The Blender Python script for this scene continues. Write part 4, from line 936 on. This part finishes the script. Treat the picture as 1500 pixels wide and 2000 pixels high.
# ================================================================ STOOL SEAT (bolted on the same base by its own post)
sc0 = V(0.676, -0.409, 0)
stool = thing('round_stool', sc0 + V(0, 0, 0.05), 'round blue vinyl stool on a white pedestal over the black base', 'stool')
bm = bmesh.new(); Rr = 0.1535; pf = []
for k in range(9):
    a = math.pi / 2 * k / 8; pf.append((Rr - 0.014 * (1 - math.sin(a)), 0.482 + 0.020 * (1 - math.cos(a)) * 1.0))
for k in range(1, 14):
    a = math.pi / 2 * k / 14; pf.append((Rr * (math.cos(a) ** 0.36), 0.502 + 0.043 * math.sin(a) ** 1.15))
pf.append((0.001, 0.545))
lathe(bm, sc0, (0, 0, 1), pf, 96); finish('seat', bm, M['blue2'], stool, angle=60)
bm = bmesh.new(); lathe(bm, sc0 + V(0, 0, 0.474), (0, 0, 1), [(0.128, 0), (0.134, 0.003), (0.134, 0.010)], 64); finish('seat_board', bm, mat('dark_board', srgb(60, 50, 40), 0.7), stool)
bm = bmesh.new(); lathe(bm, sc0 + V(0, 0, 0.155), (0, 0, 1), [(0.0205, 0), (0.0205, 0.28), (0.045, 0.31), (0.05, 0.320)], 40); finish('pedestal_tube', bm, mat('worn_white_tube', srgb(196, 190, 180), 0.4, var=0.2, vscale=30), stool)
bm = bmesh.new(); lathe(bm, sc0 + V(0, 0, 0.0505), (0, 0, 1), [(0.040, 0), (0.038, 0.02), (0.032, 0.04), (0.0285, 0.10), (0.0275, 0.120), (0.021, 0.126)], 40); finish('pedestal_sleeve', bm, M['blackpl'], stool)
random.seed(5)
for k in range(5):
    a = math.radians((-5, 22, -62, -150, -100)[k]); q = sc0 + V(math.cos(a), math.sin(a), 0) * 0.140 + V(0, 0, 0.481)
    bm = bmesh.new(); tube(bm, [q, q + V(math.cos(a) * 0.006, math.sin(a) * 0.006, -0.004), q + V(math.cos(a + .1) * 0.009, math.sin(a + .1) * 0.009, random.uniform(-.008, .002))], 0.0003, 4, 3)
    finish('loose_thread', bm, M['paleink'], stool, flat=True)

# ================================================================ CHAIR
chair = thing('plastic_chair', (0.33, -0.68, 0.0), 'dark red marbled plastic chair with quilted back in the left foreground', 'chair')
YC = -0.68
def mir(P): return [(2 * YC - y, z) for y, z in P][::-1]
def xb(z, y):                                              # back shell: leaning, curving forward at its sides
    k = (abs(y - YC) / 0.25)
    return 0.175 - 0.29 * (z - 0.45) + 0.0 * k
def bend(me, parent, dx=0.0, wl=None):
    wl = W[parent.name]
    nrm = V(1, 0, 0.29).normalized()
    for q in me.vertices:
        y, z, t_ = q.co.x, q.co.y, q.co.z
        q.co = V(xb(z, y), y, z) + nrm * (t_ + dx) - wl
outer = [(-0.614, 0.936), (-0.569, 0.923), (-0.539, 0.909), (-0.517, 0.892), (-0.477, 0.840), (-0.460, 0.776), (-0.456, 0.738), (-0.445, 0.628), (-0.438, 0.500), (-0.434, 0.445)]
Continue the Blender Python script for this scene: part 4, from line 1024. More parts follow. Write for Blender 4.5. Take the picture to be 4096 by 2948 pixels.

::::

_Problem details_.
Return a copy of every line that includes the word "part".

_Worked answer_.
The Blender Python script for this scene continues. Write part 4, from line 936 on. This part finishes the script. Treat the picture as 1500 pixels wide and 2000 pixels high.
Continue the Blender Python script for this scene: part 4, from line 1024. More parts follow. Write for Blender 4.5. Take the picture to be 4096 by 2948 pixels.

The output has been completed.